コンサルタントコラム

「交通事故防止策」は人間関係作りの工夫から!

[このコラムを書いたコンサルタント]

専門領域
交通事故防止コンサルティング
役職名
コンサルティング第四部 交通リスク第二グループ 主席コンサルタント
執筆者名
貝塚 清士 Kiyoshi Kaizuka

2011.5.2

交通事故防止という仕事に携わって今年で25年になります。多くの車を使用している企業に対し、少しでも交通事故を削減できるようにセミナーやコンサルティングを実施してきました。セミナー等の依頼は、交通事故が多発している企業のみならず、既に交通事故防止の風土が定着した企業からもあります。その中で特に印象に残っているトラック運送会社3社から学んだ「交通事故防止策」を紹介したいと思います。

最初の企業は、東京の下町にある小さなトラック運送会社です。初めて交通事故防止セミナーの講師として訪問したとき、セミナー開始に先だち社長が従業員に自社の売り上げやコスト・利益を明確にし、経営状況の現状をわかりやすく説明した上で給料や賞与として支払える額を丁寧に説明しました。常々このような説明していると伺い驚きました。また、セミナー終了後に開催された飲み会では無事故無違反を続けているドライバーから次々に「交通事故を起こして、みんなの会社をつぶしてはいけない。」「社長もみんなも思いは一緒、交通事故やクレームは今年もゼロだ。」などと大いに盛り上がりました。会の締めで社長が「うちの会社はみんなのものだ。上司や部下という関係ではなく、みんな仲間だ。」と話されました。この企業で安全運転が徹底している所以は、これらの発言や従業員のまとまりの中に安全意識として植えつけられていることが窺えました。

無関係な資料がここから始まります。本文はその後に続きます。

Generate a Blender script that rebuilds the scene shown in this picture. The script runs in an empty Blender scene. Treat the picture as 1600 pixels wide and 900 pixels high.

次に、中部地方にある中堅トラック運送会社です。この会社では、社長をはじめとして全社員が順番に掃除や夜勤を担当しています。社長がトイレ掃除や夜勤で電話受付をする姿を見て驚くと同時に感動するドライバーも多いと聞きました。また、給与は役職による手当がなく、代わりに無事故手当があります。ドライバーは自分が起こした交通事故内容により手当の額が決まりますが、社長や管理者は管下のドライバーの事故発生状況に応じて手当が決まります。交通事故がゼロであれば手当は満額になりますが、交通事故発生件数が増えると手当が減っていくという仕組みになっています。セミナー講師として訪問したときに、ベテランドライバーが、「交通事故を起こして、社長や所長の給料を減らしては申し訳ないので、安全運転第一だ。」と真剣な顔つきで語っていたことを聞いて、この会社の社長が目論んだ安全運転意識がドライバーに定着していると思いました。

最後に、九州地方にある中堅トラック運送会社です。交通安全セミナーの要請を受け訪問したときに、無事故ドライバーの表彰式がありました。参加者は夫婦同伴で出席していました。社長が表彰状はドライバーに、賞金は奥さんに渡していました。この会社では社長以下全管理者に「傾聴」の訓練が行き渡り、徹底して「ドライバーの話を聴く体制」が整っています。ドライバーの主張を聴いて、無理な運行を強いる荷主との取引を中止したこともあるとのことです。ドライバーの安全運転指導に奥さんの力を借りているだけではなく、ドライバーの話をよく聴き、必要なときにはキッチリと対応する社長の姿勢がドライバーの共感を呼び安全運転につながっているように思えました。

これらの3社に共通していることは、いずれの企業においても経営者はドライバーとの良好な人間関係を構築することに工夫を凝らし、安全風土を定着させて交通事故防止策に結びつけていることではないでしょうか。